Her father was a British army officer who served in India, where he rode and hunted.  The year Janet was born he retired to County Cork, Ireland.  She got her first pony at age seven.

"He pulled a cart with a creamery churn in the back," Elliot recalled with a wide smile.  "I loved all animals but horses were my passion. I had no idea it would be my life."

After completing school, Elliot enrolled in the Burton Hall riding academy run by Col. Hume Dudgeon.  Later she became an instructor.  Elliot came to the United States in 1968 when her spot as a groom for the Irish Olympic show jumping team at the Mexico Olympics fell through. She traveled to Pennsylvania and hooked up with legendary horsewoman Betty Bird in Unionville where she worked with a string of very nice hunters, show-jumpers and racehorses.

Supposed to start work with trainer Cocks, the job was scrubbed when Elliot broke her collarbone and damaged her knee in a car accident.  In the spring of 1969 she landed a job as a babysitter for Sheppard and his first wife.  She moved in with the couple and started working with his horses.

"It was a very small operation and Jonathan was very hands-on," Elliot said.  "I probably learned a lot more than people would today.

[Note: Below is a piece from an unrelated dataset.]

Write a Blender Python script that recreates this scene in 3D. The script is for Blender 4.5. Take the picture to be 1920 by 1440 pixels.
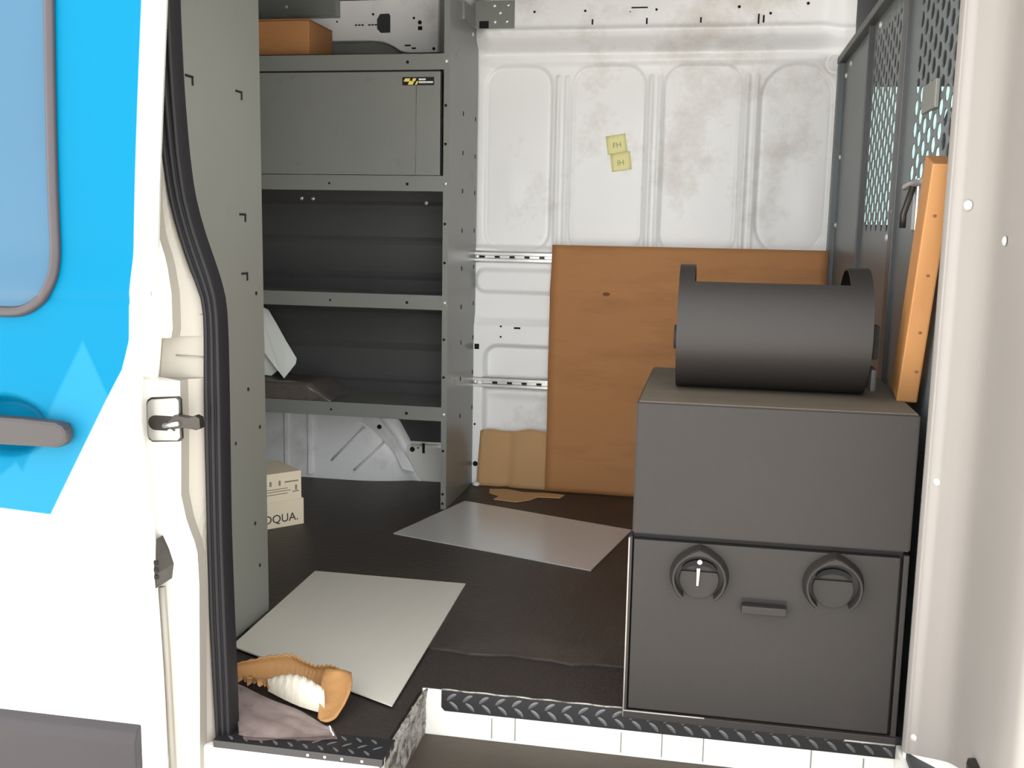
import bpy, bmesh, math, random
import numpy as np
from mathutils import Vector, Matrix

for o in list(bpy.data.objects):
    bpy.data.objects.remove(o)
SC = bpy.context.scene
COL = SC.collection
random.seed(4)
PI = math.pi

# ------------------------------------------------------------------ camera
cam_d = bpy.data.cameras.new('camera')
cam = bpy.data.objects.new('camera', cam_d)
COL.objects.link(cam)
SC.camera = cam
cam_d.sensor_fit = 'HORIZONTAL'
cam_d.sensor_width = 36.0
cam_d.lens = 1956.0 * 36.0 / 1920.0
cam_d.clip_start = 0.02
_r = Vector((0.98168479, 0.18965132, 0.01809295))
_u = Vector((-0.04595235, 0.14355011, 0.98857562))
_w = Vector((-0.18488743, 0.97130106, -0.14963588))
cm = Matrix.Identity(4)
for i in range(3):
    cm[i][0] = _r[i]; cm[i][1] = _u[i]; cm[i][2] = -_w[i]
cm.translation = Vector((0.0, -1.823, 0.8755))
cam.matrix_world = cm

# ------------------------------------------------------------------ world: overcast daylight, brighter overhead
wd = bpy.data.worlds.new('overcast_sky')
SC.world = wd
wd.use_nodes = True
wn = wd.node_tree.nodes; wl = wd.node_tree.links
wn.clear()
w_out = wn.new('ShaderNodeOutputWorld'); w_bg = wn.new('ShaderNodeBackground')
w_tc = wn.new('ShaderNodeTexCoord'); w_sep = wn.new('ShaderNodeSeparateXYZ')
w_ramp = wn.new('ShaderNodeMapRange')
w_ramp.inputs['From Min'].default_value = 0.0; w_ramp.inputs['From Max'].default_value = 1.0
w_ramp.inputs['To Min'].default_value = 5.3; w_ramp.inputs['To Max'].default_value = 3.2
wl.new(w_tc.outputs['Generated'], w_sep.inputs[0]); wl.new(w_sep.outputs['Z'], w_ramp.inputs['Value'])
wl.new(w_ramp.outputs[0], w_bg.inputs['Strength'])
w_bg.inputs['Color'].default_value = (0.97, 0.985, 1.0, 1)
wl.new(w_bg.outputs[0], w_out.inputs[0])

# sun on the far side of the van: the open side lies in the van's own shade, the yard beyond is sunlit
sun_d = bpy.data.lights.new('sun', 'SUN')
sun_d.energy = 30.0
sun_d.angle = math.radians(0.6)
sun_d.color = (1.0, 0.975, 0.94)
sun = bpy.data.objects.new('sun', sun_d)
COL.objects.link(sun)
sun.rotation_euler = Vector((0.12, -0.45, -0.88)).to_track_quat('-Z', 'Y').to_euler()

SC.view_settings.view_transform = 'Standard'
SC.view_settings.look = 'None'
SC.view_settings.gamma = 1.0
SC.view_settings.use_curve_mapping = False
SC.view_settings.exposure = 0.0


# ------------------------------------------------------------------ materials
def lin(c):
    return tuple(((v / 255.0) / 12.92 if v / 255.0 <= 0.04045 else ((v / 255.0 + 0.055) / 1.055) ** 2.4) for v in c)


def N(nt, kind, **kw):
    n = nt.nodes.new(kind)
    for k, v in kw.items():
        if k in n.inputs:
            n.inputs[k].default_value = v
        else:
            setattr(n, k, v)
    return n


def mat(name, col, rough=0.5, metal=0.0, var=0.12, scale=6.0, bump=0.0, bscale=150.0, coat=0.0,
        stretch=(1, 1, 1), dirt=None, dirt_scale=5.0, dirt_lo=0.55, dirt_hi=0.75, alpha=1.0, spec=0.5):
    m = bpy.data.materials.new(name)
    m.use_nodes = True
    nt = m.node_tree
    b = nt.nodes['Principled BSDF']
    c = lin(col)
    g = N(nt, 'ShaderNodeNewGeometry')
    mp = N(nt, 'ShaderNodeMapping'); mp.inputs['Scale'].default_value = stretch
    nt.links.new(g.outputs['Position'], mp.inputs['Vector'])
    nz = N(nt, 'ShaderNodeTexNoise', Scale=scale, Detail=6.0, Roughness=0.6)
    nt.links.new(mp.outputs[0], nz.inputs['Vector'])
    mix = N(nt, 'ShaderNodeMix', data_type='RGBA')
    mix.inputs['A'].default_value = tuple(v * (1 - var) for v in c) + (1,)
    mix.inputs['B'].default_value = tuple(min(1, v * (1 + var)) for v in c) + (1,)
    nt.links.new(nz.outputs['Fac'], mix.inputs['Factor'])
    last = mix.outputs['Result']
    if dirt is not None:
        n2 = N(nt, 'ShaderNodeTexNoise', Scale=dirt_scale, Detail=8.0, Roughness=0.7)
        nt.links.new(mp.outputs[0], n2.inputs['Vector'])
        mr = N(nt, 'ShaderNodeMapRange')
        mr.inputs['From Min'].default_value = dirt_lo; mr.inputs['From Max'].default_value = dirt_hi
        nt.links.new(n2.outputs['Fac'], mr.inputs['Value'])
        m2 = N(nt, 'ShaderNodeMix', data_type='RGBA')
        m2.inputs['B'].default_value = lin(dirt) + (1,)
        nt.links.new(mr.outputs[0], m2.inputs['Factor']); nt.links.new(last, m2.inputs['A'])
        last = m2.outputs['Result']
    nt.links.new(last, b.inputs['Base Color'])
    b.inputs['Roughness'].default_value = rough
    b.inputs['Metallic'].default_value = metal
    b.inputs['Coat Weight'].default_value = coat
    b.inputs['Specular IOR Level'].default_value = spec
    b.inputs['Alpha'].default_value = alpha
    if bump > 0:
        n3 = N(nt, 'ShaderNodeTexNoise', Scale=bscale, Detail=4.0)
        nt.links.new(mp.outputs[0], n3.inputs['Vector'])
        bp = N(nt, 'ShaderNodeBump', Strength=bump, Distance=0.004)
        nt.links.new(n3.outputs['Fac'], bp.inputs['Height'])
        nt.links.new(bp.outputs[0], b.inputs['Normal'])
    return m


def glass_mat(name, tint, rough=0.02, gloss=0.12, opacity=0.0, ocol=(200, 200, 200)):
    m = bpy.data.materials.new(name)
    m.use_nodes = True
    nt = m.node_tree
    nt.nodes.clear()
    out = N(nt, 'ShaderNodeOutputMaterial')
    tr = N(nt, 'ShaderNodeBsdfTransparent'); tr.inputs[0].default_value = lin(tint) + (1,)
    gl = N(nt, 'ShaderNodeBsdfGlossy', Roughness=rough)
    df = N(nt, 'ShaderNodeBsdfDiffuse'); df.inputs[0].default_value = lin(ocol) + (1,)
    nz = N(nt, 'ShaderNodeTexNoise', Scale=35.0, Detail=5.0)
    g = N(nt, 'ShaderNodeNewGeometry'); nt.links.new(g.outputs['Position'], nz.inputs['Vector'])
    mr = N(nt, 'ShaderNodeMapRange'); mr.inputs['From Min'].default_value = 0.3; mr.inputs['From Max'].default_value = 0.7
    mr.inputs['To Min'].default_value = max(0, opacity - 0.06); mr.inputs['To Max'].default_value = min(1, opacity + 0.06) if opacity > 0 else 0.0
    nt.links.new(nz.outputs['Fac'], mr.inputs['Value'])
    m1 = N(nt, 'ShaderNodeMixShader'); m2 = N(nt, 'ShaderNodeMixShader'); m2.inputs[0].default_value = gloss
    nt.links.new(mr.outputs[0], m1.inputs[0])
    nt.links.new(tr.outputs[0], m1.inputs[1]); nt.links.new(df.outputs[0], m1.inputs[2])
    nt.links.new(m1.outputs[0], m2.inputs[1]); nt.links.new(gl.outputs[0], m2.inputs[2])
    nt.links.new(m2.outputs[0], out.inputs[0])
    return m


WHITE = mat('white_body_paint', (226, 224, 216), 0.3, var=0.03, coat=0.2)
INNER = mat('inner_body_paint', (242, 242, 241), 0.38, var=0.03, scale=3, dirt=(206, 200, 190), dirt_scale=3.0, dirt_lo=0.52, dirt_hi=0.75)
JAMB2 = mat('pillar_jamb_beige', (132, 127, 117), 0.45, var=0.04, scale=3)  # darker beige-grey than the white flange of the same pillar
JAMB = mat('pillar_grey_paint', (132, 127, 122), 0.42, var=0.04, scale=3)
SHELF = mat('shelf_grey_paint', (124, 126, 121), 0.36, var=0.08, scale=5, dirt=(96, 96, 92), dirt_scale=9, dirt_lo=0.6, dirt_hi=0.8)
SHELF_NEAR = mat('end_panel_grey_paint', (114, 115, 108), 0.42, var=0.06, scale=4, dirt=(98, 96, 92), dirt_scale=6, dirt_lo=0.62, dirt_hi=0.85)
BACKP = mat('shelf_back_shaded_steel', (70, 70, 70), 0.5, var=0.12, scale=8, stretch=(1, 1, 6))  # shelf grey darkened: the shade inside the bays is in the colour
SAFE = mat('safe_charcoal_paint', (40, 37, 35), 0.55, spec=0.25, var=0.06, scale=7, bump=0.12, bscale=420, dirt=(45, 41, 39), dirt_scale=6, dirt_lo=0.55, dirt_hi=0.8)
DUST = mat('safe_top_dust', (84, 74, 60), 0.8, var=0.25, scale=9, stretch=(0.5, 2, 1), dirt=(58, 52, 44), dirt_scale=7)
SAFE_EDGE = mat('safe_worn_edge', (150, 144, 138), 0.4, var=0.3, scale=60)
DRUM = mat('drum_charcoal_paint', (38, 35, 33), 0.52, spec=0.3, var=0.06, scale=9, bump=0.08, bscale=400)
DARKGAP = mat('dark_gap', (22, 19, 18), 0.8, var=0.1)
BLACK = mat('black_hole', (10, 10, 10), 0.9, var=0.0)
PART = mat('partition_grey_paint', (92, 98, 99), 0.36, var=0.1, scale=5, stretch=(1, 1, 0.4))
PARTBAR = mat('partition_dark_bar', (58, 58, 60), 0.4, var=0.1)
RUBBER = mat('floor_black_rubber', (46, 38, 33), 0.5, var=0.25, scale=5, bump=0.35, bscale=70, dirt=(72, 66, 54), dirt_scale=3.5, dirt_lo=0.5, dirt_hi=0.8)
RUBBER2 = mat('floor_edge_rubber', (40, 33, 29), 0.6, var=0.3, scale=20, bump=0.6, bscale=90, dirt=(84, 76, 62), dirt_scale=16, dirt_lo=0.62, dirt_hi=0.8)
STEP = mat('step_brown_mat', (64, 56, 46), 0.65, var=0.2, scale=9, bump=0.4, bscale=60, dirt=(46, 39, 33), dirt_scale=6)
TREAD = mat('tread_plate_black', (34, 33, 34), 0.34, var=0.15, scale=30)
LUG = mat('tread_lug_worn', (84, 84, 84), 0.32, var=0.25, scale=80)
SCUFF = mat('scuffed_edge', (150, 146, 138), 0.6, var=0.3, scale=60, bump=0.8, bscale=80, dirt=(70, 66, 60), dirt_scale=40, dirt_lo=0.45, dirt_hi=0.6)
SEAL = mat('weather_seal_rubber', (24, 23, 25), 0.5, spec=0.2, var=0.08)
ALU = mat('sheet_aluminium', (204, 203, 202), 0.24, metal=0.35, var=0.04, scale=5, dirt=(160, 158, 152), dirt_scale=10, dirt_lo=0.66, dirt_hi=0.8)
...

He was always up to something and didn't travel so much then."     

Sheppard's training style revolves around patience and developing a positive state of mind, so that his horses are relaxed, more manageable.   Young horses aren't pressed to excel before they are strong enough to handle the physical and mental rigors of racing.  Elliot stayed 1o years, soaking up everything she could.

Learned from Sheppard

"Jonathan taught me everything," Elliot related.  "He has the inner sense about his horses, and knows how to read them and keep them fit and happy.  I remember how he worked with Ink Slinger who had a tendon problem.  Jonathan had in his mind he was going to be a good three-year old, so he just persevered with the horse.  Ink went on to win six races.  That really impressed me."

"I try to monitor my horses' soundness very closely.  Like Jonathan I've always ridden my horses, so that gives me a good sense.  I examine their legs each day. But you need to pay close attention, not be talking when you do it.  If I see a warning sign then I back off (training) and try to stay ahead of the issue."
Her 10-year tenure at Ashwell Stable was marked by dozens of top horses.  Athenian Idol, Cafe Prince, Leaping Frog, Gado, Malbrouck, Ghost Charger, Michael's Mad and Case Dismissed, they all came her way. 

In 1979, Elliot was contacted about training Mr. and Mrs. Henry Elsner's three-year old colt Too Few Stripes. 

"I work for Jonathan, I can't do that," Elliot recalled. "Turns out the Elsners had already talked to Jonathan and he thought it was time for me to fly the nest. It was a huge step and I wasn't full of confidence.  It was not just a job; they were my family.  Jonathan said, ‘give it a try, you can always come back.'"

George Strawbridge, Jr. helped Elliot buy a 2o-acre farm and within seven years she was training a Breeders' Cup Steeplechase champion.  When much of the property where she trains was sold recently, Elliot scaled back her stable to around ten horses.  These days her training regimen is more complicated.  She needs to ship a horse to the track or over to the Fair Hill Training Center to get a good workout.  Elliot spends more time in South Carolina in the winter-- arriving earlier and staying later. 
Forty years have flown by.

"There have been so many wonderful people," she said.  "It just goes to show you how lucky you can be if people help you along the way."